Without the pictures, return all of the material exactly as written.
___ Data ___
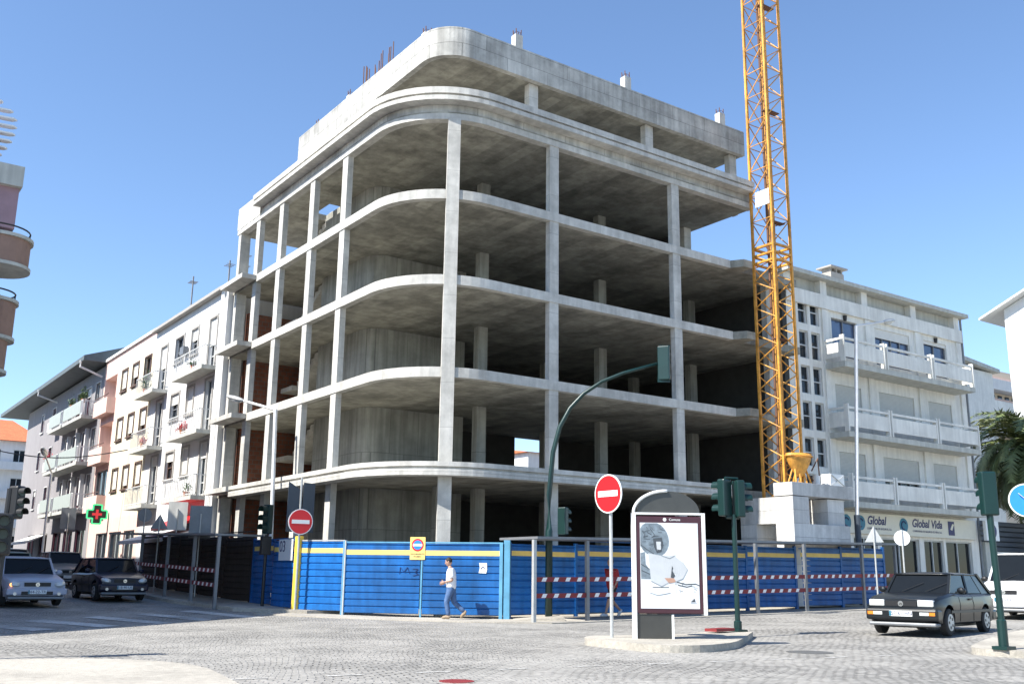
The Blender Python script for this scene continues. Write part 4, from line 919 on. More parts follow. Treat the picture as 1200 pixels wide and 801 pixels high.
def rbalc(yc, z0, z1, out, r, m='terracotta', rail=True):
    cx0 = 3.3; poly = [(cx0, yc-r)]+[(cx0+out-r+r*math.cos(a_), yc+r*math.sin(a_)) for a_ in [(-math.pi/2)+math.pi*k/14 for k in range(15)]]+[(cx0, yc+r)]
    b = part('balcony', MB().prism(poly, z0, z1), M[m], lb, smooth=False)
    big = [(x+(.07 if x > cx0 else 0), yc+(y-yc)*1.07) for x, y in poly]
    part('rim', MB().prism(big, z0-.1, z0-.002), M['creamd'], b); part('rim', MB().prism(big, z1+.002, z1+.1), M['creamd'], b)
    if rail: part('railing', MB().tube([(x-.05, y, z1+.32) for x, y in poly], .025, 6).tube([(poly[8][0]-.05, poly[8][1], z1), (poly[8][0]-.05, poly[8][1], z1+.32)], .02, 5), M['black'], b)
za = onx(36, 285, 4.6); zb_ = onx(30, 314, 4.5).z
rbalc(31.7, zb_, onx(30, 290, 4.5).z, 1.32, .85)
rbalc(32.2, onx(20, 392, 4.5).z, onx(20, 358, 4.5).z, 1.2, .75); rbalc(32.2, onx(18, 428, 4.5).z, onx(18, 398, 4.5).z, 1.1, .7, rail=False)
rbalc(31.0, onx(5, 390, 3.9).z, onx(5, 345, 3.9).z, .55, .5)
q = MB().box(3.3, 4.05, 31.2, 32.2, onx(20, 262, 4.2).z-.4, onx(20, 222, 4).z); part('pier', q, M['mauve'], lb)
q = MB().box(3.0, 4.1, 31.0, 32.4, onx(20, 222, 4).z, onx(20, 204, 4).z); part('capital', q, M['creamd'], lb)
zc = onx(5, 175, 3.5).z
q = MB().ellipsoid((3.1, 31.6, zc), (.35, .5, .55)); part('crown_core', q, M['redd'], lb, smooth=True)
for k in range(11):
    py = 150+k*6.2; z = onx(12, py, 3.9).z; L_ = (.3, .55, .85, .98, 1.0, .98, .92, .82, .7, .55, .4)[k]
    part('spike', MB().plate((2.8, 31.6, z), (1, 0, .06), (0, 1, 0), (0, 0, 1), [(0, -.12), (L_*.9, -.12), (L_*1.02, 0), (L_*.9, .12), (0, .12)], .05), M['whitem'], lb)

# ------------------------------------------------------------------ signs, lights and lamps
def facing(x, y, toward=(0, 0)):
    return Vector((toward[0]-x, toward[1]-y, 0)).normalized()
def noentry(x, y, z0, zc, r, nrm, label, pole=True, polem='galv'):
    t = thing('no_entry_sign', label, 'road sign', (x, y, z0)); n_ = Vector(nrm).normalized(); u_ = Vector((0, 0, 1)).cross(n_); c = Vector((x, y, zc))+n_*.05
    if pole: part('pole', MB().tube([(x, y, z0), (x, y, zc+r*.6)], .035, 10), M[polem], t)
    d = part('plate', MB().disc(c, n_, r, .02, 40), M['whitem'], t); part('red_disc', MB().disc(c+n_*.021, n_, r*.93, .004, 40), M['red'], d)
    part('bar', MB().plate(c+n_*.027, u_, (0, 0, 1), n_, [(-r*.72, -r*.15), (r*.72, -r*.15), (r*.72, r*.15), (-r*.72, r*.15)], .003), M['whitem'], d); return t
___
→ **Expected answer**:
The Blender Python script for this scene continues. Write part 4, from line 919 on. More parts follow. Treat the picture as 1200 pixels wide and 801 pixels high.
def rbalc(yc, z0, z1, out, r, m='terracotta', rail=True):
    cx0 = 3.3; poly = [(cx0, yc-r)]+[(cx0+out-r+r*math.cos(a_), yc+r*math.sin(a_)) for a_ in [(-math.pi/2)+math.pi*k/14 for k in range(15)]]+[(cx0, yc+r)]
    b = part('balcony', MB().prism(poly, z0, z1), M[m], lb, smooth=False)
    big = [(x+(.07 if x > cx0 else 0), yc+(y-yc)*1.07) for x, y in poly]
    part('rim', MB().prism(big, z0-.1, z0-.002), M['creamd'], b); part('rim', MB().prism(big, z1+.002, z1+.1), M['creamd'], b)
    if rail: part('railing', MB().tube([(x-.05, y, z1+.32) for x, y in poly], .025, 6).tube([(poly[8][0]-.05, poly[8][1], z1), (poly[8][0]-.05, poly[8][1], z1+.32)], .02, 5), M['black'], b)
za = onx(36, 285, 4.6); zb_ = onx(30, 314, 4.5).z
rbalc(31.7, zb_, onx(30, 290, 4.5).z, 1.32, .85)
rbalc(32.2, onx(20, 392, 4.5).z, onx(20, 358, 4.5).z, 1.2, .75); rbalc(32.2, onx(18, 428, 4.5).z, onx(18, 398, 4.5).z, 1.1, .7, rail=False)
rbalc(31.0, onx(5, 390, 3.9).z, onx(5, 345, 3.9).z, .55, .5)
q = MB().box(3.3, 4.05, 31.2, 32.2, onx(20, 262, 4.2).z-.4, onx(20, 222, 4).z); part('pier', q, M['mauve'], lb)
q = MB().box(3.0, 4.1, 31.0, 32.4, onx(20, 222, 4).z, onx(20, 204, 4).z); part('capital', q, M['creamd'], lb)
zc = onx(5, 175, 3.5).z
q = MB().ellipsoid((3.1, 31.6, zc), (.35, .5, .55)); part('crown_core', q, M['redd'], lb, smooth=True)
for k in range(11):
    py = 150+k*6.2; z = onx(12, py, 3.9).z; L_ = (.3, .55, .85, .98, 1.0, .98, .92, .82, .7, .55, .4)[k]
    part('spike', MB().plate((2.8, 31.6, z), (1, 0, .06), (0, 1, 0), (0, 0, 1), [(0, -.12), (L_*.9, -.12), (L_*1.02, 0), (L_*.9, .12), (0, .12)], .05), M['whitem'], lb)

# ------------------------------------------------------------------ signs, lights and lamps
def facing(x, y, toward=(0, 0)):
    return Vector((toward[0]-x, toward[1]-y, 0)).normalized()
def noentry(x, y, z0, zc, r, nrm, label, pole=True, polem='galv'):
    t = thing('no_entry_sign', label, 'road sign', (x, y, z0)); n_ = Vector(nrm).normalized(); u_ = Vector((0, 0, 1)).cross(n_); c = Vector((x, y, zc))+n_*.05
    if pole: part('pole', MB().tube([(x, y, z0), (x, y, zc+r*.6)], .035, 10), M[polem], t)
    d = part('plate', MB().disc(c, n_, r, .02, 40), M['whitem'], t); part('red_disc', MB().disc(c+n_*.021, n_, r*.93, .004, 40), M['red'], d)
    part('bar', MB().plate(c+n_*.027, u_, (0, 0, 1), n_, [(-r*.72, -r*.15), (r*.72, -r*.15), (r*.72, r*.15), (-r*.72, r*.15)], .003), M['whitem'], d); return t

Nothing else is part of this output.